Required task>
Return only the stretch of the material below that begins with the line containing "Model this scene" and ends with the line containing "PI = math.pi", exactly; both of those lines belong to it.

Information supplied>
--------
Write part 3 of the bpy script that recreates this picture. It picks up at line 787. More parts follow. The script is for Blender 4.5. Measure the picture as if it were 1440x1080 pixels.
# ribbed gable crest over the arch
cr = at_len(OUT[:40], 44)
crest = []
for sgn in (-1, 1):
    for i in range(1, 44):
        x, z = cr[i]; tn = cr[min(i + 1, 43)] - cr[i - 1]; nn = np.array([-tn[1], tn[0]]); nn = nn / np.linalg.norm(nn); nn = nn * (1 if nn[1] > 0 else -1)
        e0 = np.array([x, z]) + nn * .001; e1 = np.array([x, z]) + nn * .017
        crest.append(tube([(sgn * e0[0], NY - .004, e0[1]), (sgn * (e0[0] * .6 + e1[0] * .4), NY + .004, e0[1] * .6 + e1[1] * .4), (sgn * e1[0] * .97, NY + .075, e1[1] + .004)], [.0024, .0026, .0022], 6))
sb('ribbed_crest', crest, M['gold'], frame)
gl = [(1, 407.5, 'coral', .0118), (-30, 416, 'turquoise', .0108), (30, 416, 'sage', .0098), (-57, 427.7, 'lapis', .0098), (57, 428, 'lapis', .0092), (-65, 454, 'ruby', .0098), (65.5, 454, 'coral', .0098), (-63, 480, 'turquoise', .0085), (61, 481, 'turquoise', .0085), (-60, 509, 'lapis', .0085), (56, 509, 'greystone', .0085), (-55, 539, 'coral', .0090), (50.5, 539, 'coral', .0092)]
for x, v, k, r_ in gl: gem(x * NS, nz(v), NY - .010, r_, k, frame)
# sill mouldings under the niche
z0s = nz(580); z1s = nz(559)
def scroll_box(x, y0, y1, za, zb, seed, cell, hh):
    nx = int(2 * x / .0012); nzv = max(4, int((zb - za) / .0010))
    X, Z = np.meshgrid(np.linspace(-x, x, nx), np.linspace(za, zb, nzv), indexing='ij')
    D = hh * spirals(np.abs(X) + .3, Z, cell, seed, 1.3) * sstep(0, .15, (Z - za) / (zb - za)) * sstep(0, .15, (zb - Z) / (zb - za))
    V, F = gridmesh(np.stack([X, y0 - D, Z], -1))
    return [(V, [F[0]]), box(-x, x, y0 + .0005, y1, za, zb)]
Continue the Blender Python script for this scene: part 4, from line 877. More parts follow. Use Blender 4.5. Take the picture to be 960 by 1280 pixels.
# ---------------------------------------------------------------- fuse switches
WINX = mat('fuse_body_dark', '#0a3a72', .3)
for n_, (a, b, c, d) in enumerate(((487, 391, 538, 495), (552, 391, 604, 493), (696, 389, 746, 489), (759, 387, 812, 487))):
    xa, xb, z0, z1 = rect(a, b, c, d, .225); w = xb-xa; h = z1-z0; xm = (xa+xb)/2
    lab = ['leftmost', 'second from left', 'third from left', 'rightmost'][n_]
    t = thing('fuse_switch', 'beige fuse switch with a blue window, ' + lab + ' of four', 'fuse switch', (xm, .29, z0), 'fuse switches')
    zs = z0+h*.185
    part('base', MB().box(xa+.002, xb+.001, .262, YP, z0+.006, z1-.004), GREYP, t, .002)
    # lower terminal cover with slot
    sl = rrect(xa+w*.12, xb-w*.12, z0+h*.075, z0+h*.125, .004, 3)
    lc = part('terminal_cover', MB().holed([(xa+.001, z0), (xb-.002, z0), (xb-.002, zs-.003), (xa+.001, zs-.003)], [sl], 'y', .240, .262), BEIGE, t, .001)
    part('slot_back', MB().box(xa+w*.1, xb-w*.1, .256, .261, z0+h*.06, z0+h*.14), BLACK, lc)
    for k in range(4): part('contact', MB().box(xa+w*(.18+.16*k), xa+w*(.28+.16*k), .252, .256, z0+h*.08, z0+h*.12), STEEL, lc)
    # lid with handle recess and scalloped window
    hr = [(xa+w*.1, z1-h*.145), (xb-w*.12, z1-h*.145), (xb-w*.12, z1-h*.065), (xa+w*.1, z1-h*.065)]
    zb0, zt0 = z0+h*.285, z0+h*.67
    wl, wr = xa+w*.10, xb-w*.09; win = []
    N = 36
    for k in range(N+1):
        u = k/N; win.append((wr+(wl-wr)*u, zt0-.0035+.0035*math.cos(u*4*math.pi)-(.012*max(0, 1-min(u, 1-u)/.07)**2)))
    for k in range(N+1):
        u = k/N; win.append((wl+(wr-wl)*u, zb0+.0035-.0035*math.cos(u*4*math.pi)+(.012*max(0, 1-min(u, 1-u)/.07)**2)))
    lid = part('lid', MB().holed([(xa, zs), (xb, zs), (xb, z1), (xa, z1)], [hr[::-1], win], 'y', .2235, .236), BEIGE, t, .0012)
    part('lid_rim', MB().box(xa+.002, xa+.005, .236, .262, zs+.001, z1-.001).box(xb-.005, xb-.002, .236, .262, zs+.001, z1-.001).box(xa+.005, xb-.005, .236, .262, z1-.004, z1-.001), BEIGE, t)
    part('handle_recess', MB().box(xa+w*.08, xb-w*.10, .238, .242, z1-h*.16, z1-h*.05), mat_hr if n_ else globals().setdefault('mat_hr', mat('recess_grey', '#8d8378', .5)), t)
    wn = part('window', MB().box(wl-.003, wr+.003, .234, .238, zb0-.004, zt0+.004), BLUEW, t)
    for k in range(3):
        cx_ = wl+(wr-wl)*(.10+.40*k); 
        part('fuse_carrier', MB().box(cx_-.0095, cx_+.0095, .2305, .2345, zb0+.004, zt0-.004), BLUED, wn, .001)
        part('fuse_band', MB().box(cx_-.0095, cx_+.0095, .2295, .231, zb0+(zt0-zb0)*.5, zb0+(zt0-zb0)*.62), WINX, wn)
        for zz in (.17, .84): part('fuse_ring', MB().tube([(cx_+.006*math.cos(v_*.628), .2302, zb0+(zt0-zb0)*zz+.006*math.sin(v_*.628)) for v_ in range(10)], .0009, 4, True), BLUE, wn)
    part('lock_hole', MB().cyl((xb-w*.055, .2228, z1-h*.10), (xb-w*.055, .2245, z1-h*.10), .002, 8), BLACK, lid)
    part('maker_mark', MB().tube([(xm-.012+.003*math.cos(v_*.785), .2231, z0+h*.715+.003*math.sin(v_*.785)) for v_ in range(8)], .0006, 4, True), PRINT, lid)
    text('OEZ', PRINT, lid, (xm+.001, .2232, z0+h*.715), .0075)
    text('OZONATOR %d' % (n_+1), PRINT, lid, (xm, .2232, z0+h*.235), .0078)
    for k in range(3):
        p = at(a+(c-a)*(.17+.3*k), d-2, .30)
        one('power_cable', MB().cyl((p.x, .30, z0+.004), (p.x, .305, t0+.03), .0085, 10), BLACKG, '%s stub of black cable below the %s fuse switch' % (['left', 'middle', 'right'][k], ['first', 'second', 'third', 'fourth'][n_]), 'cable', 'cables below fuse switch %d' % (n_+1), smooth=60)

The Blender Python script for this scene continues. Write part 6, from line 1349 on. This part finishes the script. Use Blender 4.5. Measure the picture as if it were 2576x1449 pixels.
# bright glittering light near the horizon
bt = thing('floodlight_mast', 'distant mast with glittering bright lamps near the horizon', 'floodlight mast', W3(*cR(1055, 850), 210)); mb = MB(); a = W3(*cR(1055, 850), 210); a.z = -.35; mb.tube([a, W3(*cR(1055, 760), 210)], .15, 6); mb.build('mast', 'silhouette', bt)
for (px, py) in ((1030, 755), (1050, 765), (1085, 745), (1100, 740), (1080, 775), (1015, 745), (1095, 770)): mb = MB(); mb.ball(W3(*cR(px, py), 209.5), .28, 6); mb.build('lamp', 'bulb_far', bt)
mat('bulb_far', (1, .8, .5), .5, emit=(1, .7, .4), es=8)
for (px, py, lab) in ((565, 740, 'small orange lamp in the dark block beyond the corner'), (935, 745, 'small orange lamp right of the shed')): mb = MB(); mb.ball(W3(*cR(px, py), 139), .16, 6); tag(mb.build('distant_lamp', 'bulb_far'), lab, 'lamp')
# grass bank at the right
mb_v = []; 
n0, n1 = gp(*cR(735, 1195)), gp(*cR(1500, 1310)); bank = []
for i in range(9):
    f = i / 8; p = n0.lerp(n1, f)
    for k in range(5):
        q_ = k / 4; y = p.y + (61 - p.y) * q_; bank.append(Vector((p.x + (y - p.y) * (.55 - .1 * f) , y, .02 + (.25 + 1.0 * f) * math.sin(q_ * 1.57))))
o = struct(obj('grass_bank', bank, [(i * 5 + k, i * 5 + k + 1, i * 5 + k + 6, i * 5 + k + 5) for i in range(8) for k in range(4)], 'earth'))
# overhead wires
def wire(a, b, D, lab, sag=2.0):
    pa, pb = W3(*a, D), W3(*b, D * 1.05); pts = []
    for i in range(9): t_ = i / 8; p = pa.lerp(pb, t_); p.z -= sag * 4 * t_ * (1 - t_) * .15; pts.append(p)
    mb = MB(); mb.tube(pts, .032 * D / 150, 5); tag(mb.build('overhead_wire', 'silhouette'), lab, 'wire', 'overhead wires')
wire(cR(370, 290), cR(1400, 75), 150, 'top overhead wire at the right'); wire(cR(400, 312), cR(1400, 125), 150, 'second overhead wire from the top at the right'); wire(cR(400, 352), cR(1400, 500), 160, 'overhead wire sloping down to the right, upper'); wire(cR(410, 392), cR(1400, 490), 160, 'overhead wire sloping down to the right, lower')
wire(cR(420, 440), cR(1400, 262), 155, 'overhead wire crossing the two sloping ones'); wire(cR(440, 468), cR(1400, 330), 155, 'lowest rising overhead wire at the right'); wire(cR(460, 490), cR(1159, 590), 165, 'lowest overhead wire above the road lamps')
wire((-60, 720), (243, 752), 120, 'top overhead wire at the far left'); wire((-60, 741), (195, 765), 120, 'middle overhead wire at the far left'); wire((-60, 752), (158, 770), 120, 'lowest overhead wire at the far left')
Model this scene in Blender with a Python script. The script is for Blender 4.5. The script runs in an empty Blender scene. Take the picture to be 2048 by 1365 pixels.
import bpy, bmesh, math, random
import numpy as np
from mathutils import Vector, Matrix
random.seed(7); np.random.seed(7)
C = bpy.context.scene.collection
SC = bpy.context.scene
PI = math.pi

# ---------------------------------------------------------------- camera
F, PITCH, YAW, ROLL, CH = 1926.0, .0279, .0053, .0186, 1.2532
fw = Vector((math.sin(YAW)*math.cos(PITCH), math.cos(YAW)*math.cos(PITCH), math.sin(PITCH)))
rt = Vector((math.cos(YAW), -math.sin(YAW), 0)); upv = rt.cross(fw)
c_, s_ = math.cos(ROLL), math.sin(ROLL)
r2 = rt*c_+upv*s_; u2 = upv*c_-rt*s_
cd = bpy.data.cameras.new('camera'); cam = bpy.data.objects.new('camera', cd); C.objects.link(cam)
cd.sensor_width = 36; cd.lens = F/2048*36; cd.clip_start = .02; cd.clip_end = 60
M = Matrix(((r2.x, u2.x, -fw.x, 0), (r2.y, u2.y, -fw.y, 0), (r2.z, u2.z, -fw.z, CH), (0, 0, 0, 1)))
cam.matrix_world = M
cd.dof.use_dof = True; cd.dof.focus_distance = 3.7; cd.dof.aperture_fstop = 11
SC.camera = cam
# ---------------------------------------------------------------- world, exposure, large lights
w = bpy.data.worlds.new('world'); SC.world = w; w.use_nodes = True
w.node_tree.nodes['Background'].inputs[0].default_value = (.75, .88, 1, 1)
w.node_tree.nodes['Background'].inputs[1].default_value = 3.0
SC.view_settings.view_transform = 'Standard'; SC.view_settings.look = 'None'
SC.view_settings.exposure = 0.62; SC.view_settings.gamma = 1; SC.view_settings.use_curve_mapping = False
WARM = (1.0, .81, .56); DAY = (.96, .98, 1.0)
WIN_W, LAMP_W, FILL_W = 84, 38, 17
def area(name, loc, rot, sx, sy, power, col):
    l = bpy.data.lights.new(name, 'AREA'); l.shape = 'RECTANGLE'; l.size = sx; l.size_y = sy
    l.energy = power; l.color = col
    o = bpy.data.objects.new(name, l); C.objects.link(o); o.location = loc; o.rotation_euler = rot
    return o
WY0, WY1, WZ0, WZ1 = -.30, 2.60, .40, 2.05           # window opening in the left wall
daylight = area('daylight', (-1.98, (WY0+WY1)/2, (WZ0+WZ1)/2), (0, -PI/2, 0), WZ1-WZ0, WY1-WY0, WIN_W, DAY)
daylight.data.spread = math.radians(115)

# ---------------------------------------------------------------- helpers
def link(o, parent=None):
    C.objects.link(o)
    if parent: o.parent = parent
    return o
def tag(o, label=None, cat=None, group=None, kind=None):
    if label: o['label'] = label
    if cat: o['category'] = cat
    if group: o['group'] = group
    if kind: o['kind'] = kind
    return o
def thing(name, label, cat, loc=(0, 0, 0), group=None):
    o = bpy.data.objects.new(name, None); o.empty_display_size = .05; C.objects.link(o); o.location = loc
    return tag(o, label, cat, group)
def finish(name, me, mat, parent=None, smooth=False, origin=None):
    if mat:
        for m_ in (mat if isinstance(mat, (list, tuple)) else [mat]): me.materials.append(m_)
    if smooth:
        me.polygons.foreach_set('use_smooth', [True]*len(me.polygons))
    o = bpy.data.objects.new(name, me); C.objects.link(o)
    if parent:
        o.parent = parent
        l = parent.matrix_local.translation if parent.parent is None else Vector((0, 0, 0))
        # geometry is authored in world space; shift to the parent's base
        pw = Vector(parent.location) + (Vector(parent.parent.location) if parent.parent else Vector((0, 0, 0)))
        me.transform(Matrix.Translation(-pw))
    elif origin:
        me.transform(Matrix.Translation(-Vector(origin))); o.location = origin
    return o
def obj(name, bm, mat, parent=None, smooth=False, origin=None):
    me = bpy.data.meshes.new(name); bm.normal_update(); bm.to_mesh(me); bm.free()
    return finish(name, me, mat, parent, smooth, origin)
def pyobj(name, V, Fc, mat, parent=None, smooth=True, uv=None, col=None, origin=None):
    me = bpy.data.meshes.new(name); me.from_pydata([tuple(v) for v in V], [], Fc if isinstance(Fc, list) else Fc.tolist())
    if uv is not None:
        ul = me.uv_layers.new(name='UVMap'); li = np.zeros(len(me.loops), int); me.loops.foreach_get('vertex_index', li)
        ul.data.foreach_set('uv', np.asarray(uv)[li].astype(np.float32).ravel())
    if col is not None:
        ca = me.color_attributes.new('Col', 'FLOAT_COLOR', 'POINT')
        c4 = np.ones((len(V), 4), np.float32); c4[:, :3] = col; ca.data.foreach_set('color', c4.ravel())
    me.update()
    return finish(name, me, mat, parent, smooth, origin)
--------
Output>
Model this scene in Blender with a Python script. The script is for Blender 4.5. The script runs in an empty Blender scene. Take the picture to be 2048 by 1365 pixels.
import bpy, bmesh, math, random
import numpy as np
from mathutils import Vector, Matrix
random.seed(7); np.random.seed(7)
C = bpy.context.scene.collection
SC = bpy.context.scene
PI = math.pi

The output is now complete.